Publish date4 Dec 2019 - 9:08
Story Code : 444168

UN warns Baghdad to heed protesters' demands as violence continues

A UN envoy warned that the continued use of violence against civilians in Iraq is "intolerable" and called on Iraqi leaders to respond with urgency to the Iraqi people's aspirations for real change.
UN warns Baghdad to heed protesters
"Political leaders do not have the luxury of time and must rise to the moment," Jeanine Hennis-Plasschaert, the UN envoy to Iraq, said in a video presentation to the UN Security Council on Tuesday.
The envoy noted that more than 400 people have been killed and more than 19,000 injured in two months of unrest in Iraq that has pitted protesters demanding sweeping reform against security forces.
The remarks came after prime minister Adel Abdel Mahdi resigned in the face of a fresh wave of protests last week, and as Iraqi leaders were meeting in Baghdad on Tuesday to search for a way out of the crisis.
Hennis-Plasschaert warned that attempts to buy time with "band-aid solutions and coercive measures ... will only further fuel public anger and distrust."
"The vast majority of protesters are evidently peaceful," Hennis-Plasschaert said. "Any and all forms of violence are intolerable, and must not distract from the rightful demands for reform."
However, she said that despite a review of the rules of engagement to minimise the use of lethal force, "the harsh reality is that the use of live fire has not been abandoned."
"Non lethal devices - such as tear gas canisters - continue to be used improperly causing horrific injuries or death, ... unlawful arrests and detentions continue to take place - as do abductions, threats and intimidation," she said.
Demonstrators demanding reform have flooded the capital and the Shiite-majority south since October, in the largest grassroots movement the country has witnessed in years.
Seen as a threat to the ruling elite, rallies were met with violence from security forces and armed groups, leaving more than 420 people dead and nearly 20,000 wounded - the vast majority demonstrators. 
Iraqi politicians and their regional allies gathered in Baghdad to discuss how to resolve two months of protests that brought down the government amid continued violence across southern cities.
Among those attending the negotiations are two key allies of Iraq's main Shia parties: Iran's Revolutionary Guards commander Major General Qasem Soleimani and Lebanese power-broker Mohammad Kawtharany, a high-ranking political source told AFP.
"Soleimani is in Baghdad to push for a particular candidate to succeed Abdel Mahdi," the source said, without providing details.
Kawtharany, who is Lebanese militant group Hezbollah's pointman on Iraq, "is also playing a large role in persuading Shia and Sunni political forces on this", the source added.
Political powers in Shia-majority Iraq have long had close ties with counterparts in Iran and Lebanon. 
The United States said Soleimani's presence showed that its archfoe Iran was again "interfering" in Iraq.
Parties are considering a six-month "transitional" cabinet to oversee electoral reform before an early parliamentary vote, government and political sources told AFP.
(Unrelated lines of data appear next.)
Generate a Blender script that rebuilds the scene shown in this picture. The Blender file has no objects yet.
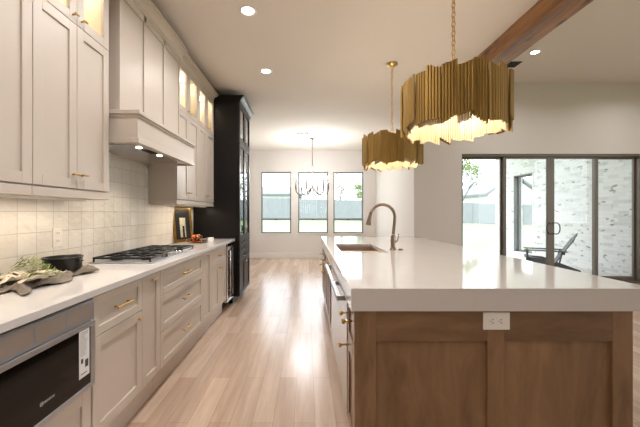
import bpy, bmesh, math, random
from mathutils import Vector, Matrix, noise
sc = bpy.context.scene
C = sc.collection
PI = math.pi

# ---------------------------------------------------------------- camera, world, exposure
cam_d = bpy.data.cameras.new('camera')
cam = bpy.data.objects.new('camera', cam_d)
C.objects.link(cam)
cam.location = (0, 0, 1.29)
cam.rotation_euler = (PI/2, 0, 0)
cam_d.sensor_width = 36.0
cam_d.lens = 18.0
cam_d.shift_x = 13.0/640
cam_d.shift_y = -1.0/640
cam_d.clip_start = 0.05
cam_d.clip_end = 300
sc.camera = cam

world = bpy.data.worlds.new('overcast_sky')
sc.world = world
world.use_nodes = True
wn = world.node_tree
for n in list(wn.nodes): wn.nodes.remove(n)
wo = wn.nodes.new('ShaderNodeOutputWorld')
wb = wn.nodes.new('ShaderNodeBackground')
wtc = wn.nodes.new('ShaderNodeTexCoord')
wsep = wn.nodes.new('ShaderNodeSeparateXYZ')
wr = wn.nodes.new('ShaderNodeValToRGB')
wr.color_ramp.elements[0].position = 0.0
wr.color_ramp.elements[0].color = (0.50, 0.54, 0.58, 1)
wr.color_ramp.elements[1].position = 0.85
wr.color_ramp.elements[1].color = (0.93, 0.97, 1.0, 1)
wn.links.new(wtc.outputs['Generated'], wsep.inputs[0])
wn.links.new(wsep.outputs['Z'], wr.inputs[0])
wn.links.new(wr.outputs[0], wb.inputs['Color'])
wn.links.new(wb.outputs[0], wo.inputs['Surface'])
WORLD = 6.2
wb.inputs['Strength'].default_value = WORLD

sc.view_settings.view_transform = 'Standard'
sc.view_settings.look = 'None'
sc.view_settings.exposure = 0.14
sc.view_settings.gamma = 1.0
sc.view_settings.use_curve_mapping = False
sc.cycles.max_bounces = 8
sc.cycles.diffuse_bounces = 5
sc.cycles.glossy_bounces = 4
sc.cycles.transparent_max_bounces = 12
sc.cycles.sample_clamp_indirect = 6.0
sc.cycles.caustics_reflective = False
sc.cycles.caustics_refractive = False

DOWN_W = 12.0      # recessed downlight
PEND_W = 9.0 
CHAND_W = 13.0    # each chandelier candle
     # pendant interior

# ---------------------------------------------------------------- materials
def lin(c):
    return tuple((v/255/12.92 if v/255 <= .04045 else ((v/255+.055)/1.055)**2.4) for v in c)
def newmat(name):
    m = bpy.data.materials.new(name)
    m.use_nodes = True
    nt = m.node_tree
    return m, nt, nt.nodes['Principled BSDF'], nt.nodes['Material Output']
def N(nt, t, **kw):
    n = nt.nodes.new(t)
    for k, v in kw.items():
        if k in n.inputs: n.inputs[k].default_value = v
        else: setattr(n, k, v)
    return n
def objco(nt, scale=(1, 1, 1), rot=(0, 0, 0), world=False):
    if world:
        tc = N(nt, 'ShaderNodeNewGeometry'); o = tc.outputs['Position']
    else:
        tc = N(nt, 'ShaderNodeTexCoord'); o = tc.outputs['Object']
    mp = N(nt, 'ShaderNodeMapping')
    mp.inputs['Scale'].default_value = scale
    mp.inputs['Rotation'].default_value = rot
    nt.links.new(o, mp.inputs['Vector'])
    return mp.outputs[0]
def plain(name, rgb, rough=.5, metal=0, var=.04, nscale=6, bump=0.0, coat=0, spec=.5, aniso=None):
    m, nt, b, o = newmat(name)
    c = lin(rgb)
    v = objco(nt, aniso or (1, 1, 1))
    nz = N(nt, 'ShaderNodeTexNoise', Scale=nscale, Detail=4.0)
    nt.links.new(v, nz.inputs['Vector'])
    r = N(nt, 'ShaderNodeValToRGB')
    r.color_ramp.elements[0].position = .3; r.color_ramp.elements[1].position = .7
    r.color_ramp.elements[0].color = (*[x*(1-var) for x in c], 1)
    r.color_ramp.elements[1].color = (*[min(1, x*(1+var)) for x in c], 1)
    nt.links.new(nz.outputs['Fac'], r.inputs[0])
    nt.links.new(r.outputs[0], b.inputs['Base Color'])
    b.inputs['Roughness'].default_value = rough
    b.inputs['Metallic'].default_value = metal
    b.inputs['Coat Weight'].default_value = coat
    b.inputs['Specular IOR Level'].default_value = spec
    if bump:
        bp = N(nt, 'ShaderNodeBump', Strength=bump, Distance=.01)
        nt.links.new(nz.outputs['Fac'], bp.inputs['Height'])
        nt.links.new(bp.outputs[0], b.inputs['Normal'])
    return m
def emis(name, rgb, s):
    m, nt, b, o = newmat(name)
    b.inputs['Base Color'].default_value = (*rgb, 1)
    b.inputs['Emission Color'].default_value = (*rgb, 1)
    b.inputs['Emission Strength'].default_value = s
    return m
def glass_mat(name, tint=(1, 1, 1), refl=1.0, rough=0.0):
    m, nt, b, o = newmat(name)
    nt.nodes.remove(b)
    t = N(nt, 'ShaderNodeBsdfTransparent'); t.inputs[0].default_value = (*tint, 1)
    g = N(nt, 'ShaderNodeBsdfGlossy', Roughness=rough)
    f = N(nt, 'ShaderNodeLayerWeight', Blend=.5)
    pw_ = N(nt, 'ShaderNodeMath', operation='POWER'); pw_.inputs[1].default_value = 5
    mu = N(nt, 'ShaderNodeMath', operation='MULTIPLY_ADD'); mu.inputs[1].default_value = .96*refl; mu.inputs[2].default_value = .025*refl
    mx = N(nt, 'ShaderNodeMixShader')
    nt.links.new(f.outputs['Facing'], pw_.inputs[0]); nt.links.new(pw_.outputs[0], mu.inputs[0]); nt.links.new(mu.outputs[0], mx.inputs[0])
    nt.links.new(t.outputs[0], mx.inputs[1]); nt.links.new(g.outputs[0], mx.inputs[2])
    nt.links.new(mx.outputs[0], o.inputs['Surface'])
    return m
def wood(name, dark, light, rough=.4, scale=(14, 14, 1.2), knots=0, world=False, coat=0, blotch=.35):
    m, nt, b, o = newmat(name)
    v = objco(nt, scale, world=world)
    n1 = N(nt, 'ShaderNodeTexNoise', Scale=2.2, Detail=8.0, Roughness=.62, Distortion=.6)
    nt.links.new(v, n1.inputs['Vector'])
    v2 = objco(nt, tuple(.25*s for s in scale), world=world)
    n2 = N(nt, 'ShaderNodeTexNoise', Scale=1.6, Detail=3.0)
    nt.links.new(v2, n2.inputs['Vector'])
    mx = N(nt, 'ShaderNodeMath', operation='MULTIPLY_ADD')
    mx.inputs[1].default_value = blotch
    nt.links.new(n2.outputs['Fac'], mx.inputs[0])
    mm = N(nt, 'ShaderNodeMath', operation='MULTIPLY'); mm.inputs[1].default_value = 1-blotch
    nt.links.new(n1.outputs['Fac'], mm.inputs[0]); nt.links.new(mm.outputs[0], mx.inputs[2])
    r = N(nt, 'ShaderNodeValToRGB')
    r.color_ramp.elements[0].position = .34; r.color_ramp.elements[1].position = .66
    r.color_ramp.elements[0].color = (*lin(dark), 1); r.color_ramp.elements[1].color = (*lin(light), 1)
    nt.links.new(mx.outputs[0], r.inputs[0])
    out = r.outputs[0]
    if knots:
        vk = objco(nt, (5.0, 2.6, 5.0), world=world)
        vo = N(nt, 'ShaderNodeTexVoronoi', Scale=1.5)
        nt.links.new(vk, vo.inputs['Vector'])
        rk = N(nt, 'ShaderNodeValToRGB')
        rk.color_ramp.elements[0].position = .1; rk.color_ramp.elements[0].color = (1, 1, 1, 1)
        rk.color_ramp.elements[1].position = .3; rk.color_ramp.elements[1].color = (0, 0, 0, 1)
        nt.links.new(vo.outputs['Distance'], rk.inputs[0])
        mk = N(nt, 'ShaderNodeMixRGB'); mk.inputs['Color2'].default_value = (*[x*.35 for x in lin(dark)], 1)
        nt.links.new(rk.outputs[0], mk.inputs[0]); nt.links.new(out, mk.inputs['Color1'])
        out = mk.outputs[0]
    nt.links.new(out, b.inputs['Base Color'])
    b.inputs['Roughness'].default_value = rough
    b.inputs['Coat Weight'].default_value = coat
    bp = N(nt, 'ShaderNodeBump', Strength=.12, Distance=.004)
    nt.links.new(n1.outputs['Fac'], bp.inputs['Height']); nt.links.new(bp.outputs[0], b.inputs['Normal'])
    return m
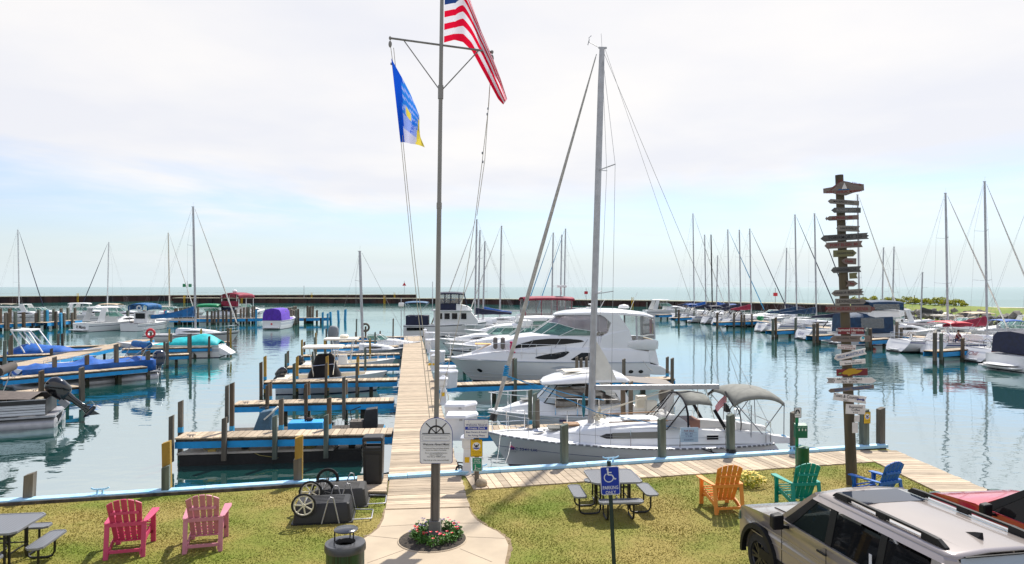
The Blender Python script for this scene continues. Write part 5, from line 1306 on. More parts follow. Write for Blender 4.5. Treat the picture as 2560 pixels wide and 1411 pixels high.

A new electoral law is a key protest demand and is now a centrepiece of proposed reforms, with parliamentary blocs expected to discuss it on Tuesday. 
Meanwhile, protests and a violent crackdown on demonstrators continue. 
Despite the oil wealth of OPEC's second-biggest producer, one in five Iraqis lives in poverty and youth unemployment stands at one quarter, the World Bank says.
Protesters say such problems require more deep-rooted solutions than the resignation of Abdel Mahdi, the first premier to step down since Iraq installed a parliamentary system after Saddam Hussein's overthrow in 2003.